Return exactly the listing's lines, from its first line to the line holding "the valley', single=True)", ends included.

- - -

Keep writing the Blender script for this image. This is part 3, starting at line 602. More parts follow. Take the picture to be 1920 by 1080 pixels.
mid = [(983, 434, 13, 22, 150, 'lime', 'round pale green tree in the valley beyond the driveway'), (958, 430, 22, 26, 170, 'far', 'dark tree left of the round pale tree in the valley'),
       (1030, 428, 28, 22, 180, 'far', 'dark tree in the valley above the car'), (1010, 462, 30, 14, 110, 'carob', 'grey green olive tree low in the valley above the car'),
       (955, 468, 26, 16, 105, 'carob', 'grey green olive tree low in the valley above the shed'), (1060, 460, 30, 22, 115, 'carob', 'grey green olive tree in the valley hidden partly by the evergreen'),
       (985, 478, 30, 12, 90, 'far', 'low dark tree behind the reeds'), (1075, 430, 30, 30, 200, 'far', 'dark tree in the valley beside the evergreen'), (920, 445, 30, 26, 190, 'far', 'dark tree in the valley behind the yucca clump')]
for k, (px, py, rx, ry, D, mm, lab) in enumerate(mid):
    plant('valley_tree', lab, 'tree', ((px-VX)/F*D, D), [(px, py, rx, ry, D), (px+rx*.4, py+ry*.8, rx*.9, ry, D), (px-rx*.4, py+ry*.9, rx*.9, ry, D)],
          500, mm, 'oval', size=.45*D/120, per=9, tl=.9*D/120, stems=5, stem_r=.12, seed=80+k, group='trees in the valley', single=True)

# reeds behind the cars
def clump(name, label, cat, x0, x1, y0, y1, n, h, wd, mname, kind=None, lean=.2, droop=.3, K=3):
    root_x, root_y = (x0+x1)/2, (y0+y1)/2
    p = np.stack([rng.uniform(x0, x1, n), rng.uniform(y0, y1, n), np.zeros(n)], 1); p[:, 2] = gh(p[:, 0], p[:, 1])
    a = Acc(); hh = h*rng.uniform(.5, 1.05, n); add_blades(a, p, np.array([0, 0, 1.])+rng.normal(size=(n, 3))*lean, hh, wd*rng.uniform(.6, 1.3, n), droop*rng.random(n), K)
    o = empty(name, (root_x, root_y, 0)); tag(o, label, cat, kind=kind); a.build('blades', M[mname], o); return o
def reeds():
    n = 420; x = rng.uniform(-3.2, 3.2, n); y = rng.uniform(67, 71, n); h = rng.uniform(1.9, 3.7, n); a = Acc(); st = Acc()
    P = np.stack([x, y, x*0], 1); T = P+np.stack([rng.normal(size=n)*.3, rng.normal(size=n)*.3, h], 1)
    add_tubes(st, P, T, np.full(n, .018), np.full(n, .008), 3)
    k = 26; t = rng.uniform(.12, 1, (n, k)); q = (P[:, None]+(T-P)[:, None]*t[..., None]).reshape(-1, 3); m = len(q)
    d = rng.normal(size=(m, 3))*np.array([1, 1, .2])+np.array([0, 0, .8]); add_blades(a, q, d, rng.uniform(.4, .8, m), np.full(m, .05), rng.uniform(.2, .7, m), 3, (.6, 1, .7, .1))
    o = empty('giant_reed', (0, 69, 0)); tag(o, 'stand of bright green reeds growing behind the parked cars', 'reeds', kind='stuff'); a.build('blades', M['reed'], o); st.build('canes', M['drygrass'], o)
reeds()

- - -

**Output of the task**:
Keep writing the Blender script for this image. This is part 3, starting at line 602. More parts follow. Take the picture to be 1920 by 1080 pixels.
mid = [(983, 434, 13, 22, 150, 'lime', 'round pale green tree in the valley beyond the driveway'), (958, 430, 22, 26, 170, 'far', 'dark tree left of the round pale tree in the valley'),
       (1030, 428, 28, 22, 180, 'far', 'dark tree in the valley above the car'), (1010, 462, 30, 14, 110, 'carob', 'grey green olive tree low in the valley above the car'),
       (955, 468, 26, 16, 105, 'carob', 'grey green olive tree low in the valley above the shed'), (1060, 460, 30, 22, 115, 'carob', 'grey green olive tree in the valley hidden partly by the evergreen'),
       (985, 478, 30, 12, 90, 'far', 'low dark tree behind the reeds'), (1075, 430, 30, 30, 200, 'far', 'dark tree in the valley beside the evergreen'), (920, 445, 30, 26, 190, 'far', 'dark tree in the valley behind the yucca clump')]
for k, (px, py, rx, ry, D, mm, lab) in enumerate(mid):
    plant('valley_tree', lab, 'tree', ((px-VX)/F*D, D), [(px, py, rx, ry, D), (px+rx*.4, py+ry*.8, rx*.9, ry, D), (px-rx*.4, py+ry*.9, rx*.9, ry, D)],
          500, mm, 'oval', size=.45*D/120, per=9, tl=.9*D/120, stems=5, stem_r=.12, seed=80+k, group='trees in the valley', single=True)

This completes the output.